==== DATA BLOCK ====

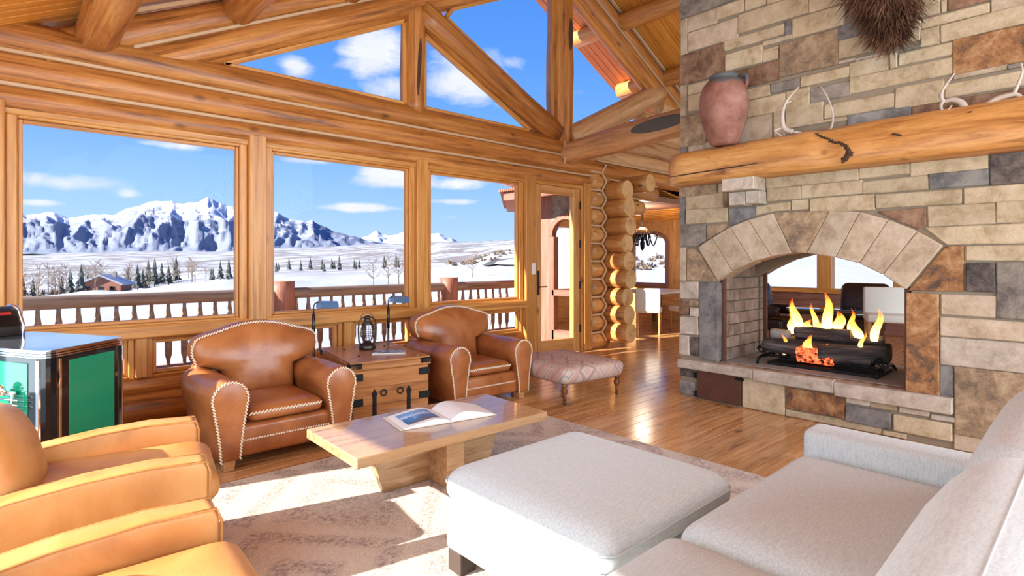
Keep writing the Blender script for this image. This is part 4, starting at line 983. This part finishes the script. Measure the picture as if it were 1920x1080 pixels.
# chrome latch on the front face
d_ = (PL[0]-PL[3]).normalized(); n_ = Vector((d_.y, -d_.x)); base_ = PL[3]*.28+PL[0]*.72-cen
lt = obj('latch', boxm(.10, .02, .03, 'chrome', .006, 2), cb, (base_.x*.98+n_.x*.02, base_.y*.98+n_.y*.02, .66), atan2(d_.y, d_.x))
for i in range(3): obj('latch_finger', boxm(.16, .012, .010, 'chrome', .004, 2), lt, (.01, -.012, -.03-.028*i))
obj('latch_knob', lathem([(.012, 0), (.03, .01), (.032, .025), (.018, .038)], 'chrome', 14), lt, (-.03, -.005, .02), (pi/2, 0, 0))
obj('latch_bar', boxm(.012, .014, .11, 'chrome', .004, 2), lt, (.05, -.014, -.05))
# ---- small radio-like box on the cabinet
rd = thing('tabletop_jukebox', 'small chrome edged tabletop device with red marks on the green cabinet', 'device', (-.02, 4.98, .903), radians(28))
pf = [(-.10, 0), (.10, 0), (.10, .15), (.06, .19), (-.01, .19), (-.05, .165), (-.10, .06)]
obj('case', prismm(pf, 'x', -.26, .12, 'bronze_iron', .010, 2), rd)
for x_ in (-.26, .122): obj('chrome_rim', tubem([(x_, y, z) for y, z in pf], .011, 'chrome', 8, True), rd)
obj('dark_window', boxm(.34, .07, .008, 'black_gloss', .002), rd, (-.07, -.085, .098), (radians(64), 0, 0))
obj('red_lettering', boxm(.10, .018, .006, 'red_print', .002), rd, (.02, -.066, .147), (radians(64), 0, 0))
# ================================================================ DINING NOOK (beyond the passage) and GAME TABLE (behind the fireplace)
nk = struct('wall_nook', (11.5, 7, 0)); NX, NY = 11.6, 8.6
wy0, wy1 = onX(1252, 480, NX).y, onX(1186, 480, NX).y; wz0, wz1 = onX(1220, 530, NX).z, onX(1220, 436, NX).z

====

Do not copy the pictures, but repeat every line exactly.

Keep writing the Blender script for this image. This is part 4, starting at line 983. This part finishes the script. Measure the picture as if it were 1920x1080 pixels.
# chrome latch on the front face
d_ = (PL[0]-PL[3]).normalized(); n_ = Vector((d_.y, -d_.x)); base_ = PL[3]*.28+PL[0]*.72-cen
lt = obj('latch', boxm(.10, .02, .03, 'chrome', .006, 2), cb, (base_.x*.98+n_.x*.02, base_.y*.98+n_.y*.02, .66), atan2(d_.y, d_.x))
for i in range(3): obj('latch_finger', boxm(.16, .012, .010, 'chrome', .004, 2), lt, (.01, -.012, -.03-.028*i))
obj('latch_knob', lathem([(.012, 0), (.03, .01), (.032, .025), (.018, .038)], 'chrome', 14), lt, (-.03, -.005, .02), (pi/2, 0, 0))
obj('latch_bar', boxm(.012, .014, .11, 'chrome', .004, 2), lt, (.05, -.014, -.05))
# ---- small radio-like box on the cabinet
rd = thing('tabletop_jukebox', 'small chrome edged tabletop device with red marks on the green cabinet', 'device', (-.02, 4.98, .903), radians(28))
pf = [(-.10, 0), (.10, 0), (.10, .15), (.06, .19), (-.01, .19), (-.05, .165), (-.10, .06)]
obj('case', prismm(pf, 'x', -.26, .12, 'bronze_iron', .010, 2), rd)
for x_ in (-.26, .122): obj('chrome_rim', tubem([(x_, y, z) for y, z in pf], .011, 'chrome', 8, True), rd)
obj('dark_window', boxm(.34, .07, .008, 'black_gloss', .002), rd, (-.07, -.085, .098), (radians(64), 0, 0))
obj('red_lettering', boxm(.10, .018, .006, 'red_print', .002), rd, (.02, -.066, .147), (radians(64), 0, 0))
# ================================================================ DINING NOOK (beyond the passage) and GAME TABLE (behind the fireplace)
nk = struct('wall_nook', (11.5, 7, 0)); NX, NY = 11.6, 8.6
wy0, wy1 = onX(1252, 480, NX).y, onX(1186, 480, NX).y; wz0, wz1 = onX(1220, 530, NX).z, onX(1220, 436, NX).z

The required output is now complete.